Chiefs' Eric Bieniemy covets head-coaching job, not disappointed with 'process'

Riddick frustrated by lack of progress with Rooney Rule (1:22)

Louis Riddick says there is no excuse as to why Chiefs offensive coordinator Eric Bieniemy is not a head-coaching candidate around the NFL. (1:22)

AVENTURA, Fla. -- Kansas City Chiefs offensive coordinator Eric Bieniemy said he's not disappointed that he hasn't received an NFL head-coaching offer despite interviewing for positions in each of the past two years.

"Everyone wants to hear I'm disappointed,'' Bieniemy told ESPN's Sal Paolantonio on Thursday as the Chiefs continued preparations for Super Bowl LIV against the San Francisco 49ers. "That is not the case. We're still playing. We've got one of the biggest games this weekend. So I'm really looking forward to having that opportunity to share in this moment in time with our organization, our players and also, too, our coaching staff.

"I mean, that's everybody's dream to be one of the 32 head coaches. That's everybody's dream. Someday, possibly, it may happen. But right now, the only thing that matters is making sure our guys, our players and our coaching staff is focused on the goal -- and that's making sure we play to the end of that final echo of the whistle come Sunday."

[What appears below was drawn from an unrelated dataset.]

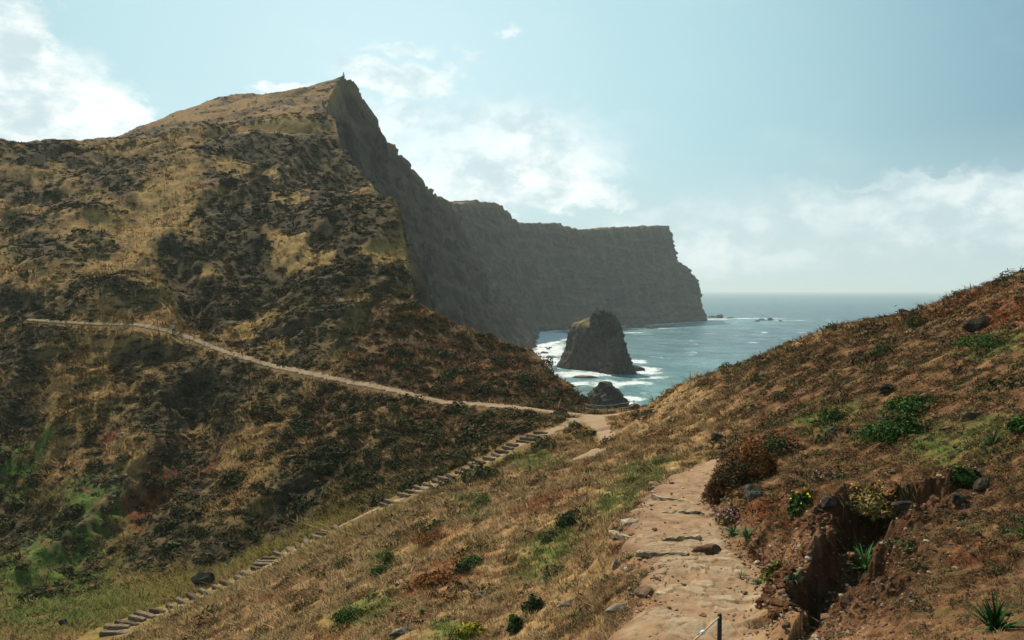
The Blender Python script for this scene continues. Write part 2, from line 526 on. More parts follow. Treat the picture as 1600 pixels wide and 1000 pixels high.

Bienemy's comments come one day after NFL commissioner Roger Goodell said changes to the Rooney Rule are needed and that "we've already begun engaging in those changes." He offered few specifics, indicating he's soliciting a number of outside sources to discuss whether the league needs to revise the longstanding requirement that teams interview at least one minority candidate for head coach and general manager openings.

The NFL instituted the Rooney Rule several years ago to guarantee that minority candidates like Bieniemy, who is black, have a chance to interview for vacancies and become head coaches. But the NFL has hired just three minorities to the 20 vacancies over the past three years.

Overall, the NFL has just four minority head coaches.

"Every coach may have a different gripe about whatever comes up in their own organization," Bieniemy told ESPN when asked whether minority assistant coaches were being treated unfairly as a group. "But we all have an opportunity to do what we do. OK? I love my job. I have no complaints in what I do and how I do it. I know one thing: When it's all said and done with, we get to line up and play football. And that's what I'm going to do. I'm a football coach."

Bieniemy wouldn't comment when asked what changes he'd like to make to the Rooney Rule.

"It's not for me to comment, because I can only speak to my process," Bieniemy said. "... I've been blessed to have an opportunity to interview. Now, whether they hire me or not, that's up to them. I work my tail off to be placed in that situation. I'm going to continue chopping wood, going to continue being me. Whatever is going to happen down the line is going to happen. I'll let the process take care of itself."

Washington Redskins coach Ron Rivera was the only minority coach hired by the five teams that made changes after the season.

Rivera: NFL needs more opportunities for minority coaches

Redskins head coach Ron Rivera explains that the NFL needs to continue to develop and create opportunities for minority coaches.

"I think we've got to continue to create more opportunities where we can see young minority coaches get more opportunities to develop," Rivera said on ESPN Radio's Golic & Wingo show Thursday. "And that's probably the first big step. As we put them in positions where people are going to notice their development, their growth, that's probably one of the big things you've got to see."

Rivera pointed to the NFL's annual career development symposium for young coaches as a valuable asset for minority coaches, but he said he'd also like the league to create a program where established minority coaches can mentor younger assistants. He also said young minority coaches need to have advocates who bring their names to the forefront.